Additionally, a plaintiff must show causation, demonstrating “a direct causal link between the municipal action and the deprivation of federal rights.” Bd. of Cnty. Comm'rs of Bryan Ctny., Okl. v. Brown, 520 U.S. 397, 404 (1997). A direct causal link is established when a plaintiff shows that “through its deliberate conduct, the municipality was the ‘moving force' behind the injury alleged.” Id. In looking at causation, the focus “must be on adequacy of the training program in relation to the tasks the particular officers must perform.” City of Canton, 489 U.S. at 390. “Liability cannot rest only on a showing that the employees ‘could have been better trained or that additional training was available that would have reduced the overall risk of constitutional injury.'” Thomas v. Cumberland Cnty., 749 F.3d. 217, 226 (3d Cir. 2014) (quoting Colburn v. Upper Darby Twp., 946 F.2d 1017, 1029-30 (3d Cir. 1991)).

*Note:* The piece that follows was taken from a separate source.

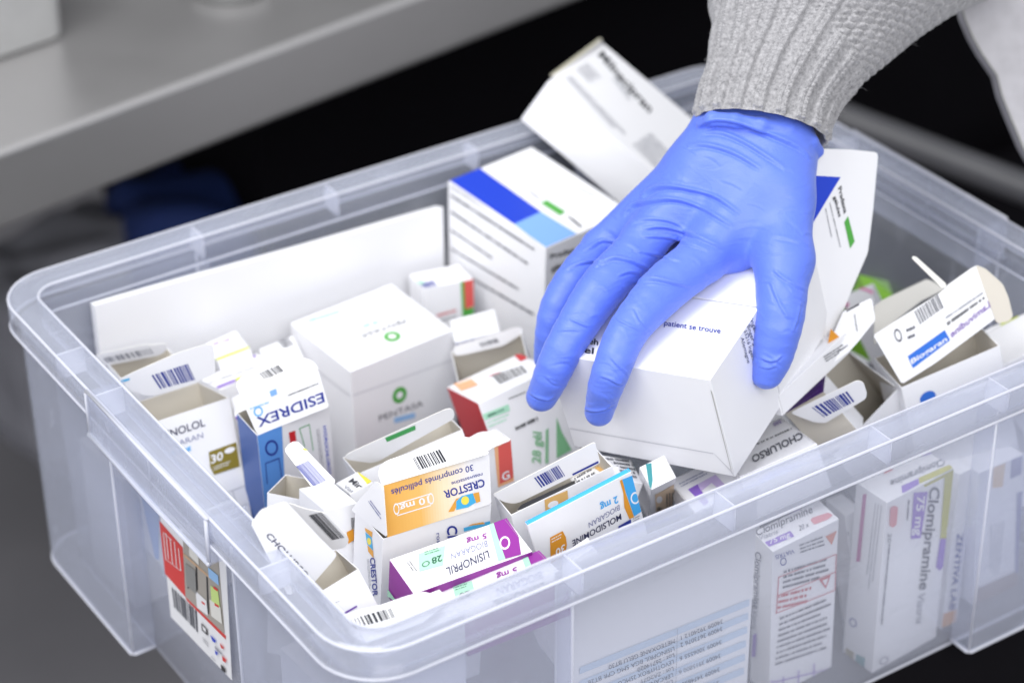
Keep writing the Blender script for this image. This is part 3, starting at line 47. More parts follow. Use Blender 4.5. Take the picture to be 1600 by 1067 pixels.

Here, Roberts has provided sufficient factual allegations to state a claim at this stage, without the benefit of discovery. Roberts alleged that the need for a policy regarding the preparation of affidavits of probable cause is obvious, and there is a risk of constitutional violations when a detective creates an affidavit of probable cause. (Doc. 54, ¶¶ 139, 140.) While this is a single-incident theory, it is obvious that detectives run a high risk of violating an individual's constitutional rights when drafting affidavits of probable cause, which initiate criminal proceedings against an individual, such that failing to train officers in what to include in an affidavit of probable cause poses such an obvious risk that it could be considered deliberate indifference. Roberts also alleged that the police department does not have a policy or training which “instructs detectives that relevant information must be included in affidavits of probable cause, even if it is exculpatory[,]” or “informs detectives that, when creating affidavits of probable cause, they may not withhold facts that a reasonable person would know is the kind of thing the judge would wish to know when determining probable cause.” (Id. ¶¶ 64-68.) Roberts then alleges that these failures were the moving force behind the deprivations of his constitutional rights. (Id. ¶142.) Further, this case is distinguishable from Milbrand because Roberts has alleged specific failures in the department's training program that resulted in his alleged injury, not mere recitals of the elements of the claim, as the plaintiff did in Milbrand. Milbrand, 2018 WL 4051747 at *7. Accordingly, Roberts has pleaded sufficient facts to state a Monell claim against City of Harrisburg, and the motion to dismiss will be denied.
Roberts brings claims of Fourth Amendment malicious prosecution and Fourteenth Amendment fabrication and withholding exculpatory evidence. (Doc. 54, ¶¶ 113-35.) City does not argue that Roberts has not suffered a constitutional injury.
Conclusion
The motion to dismiss filed by City will be denied. An appropriate Order follows.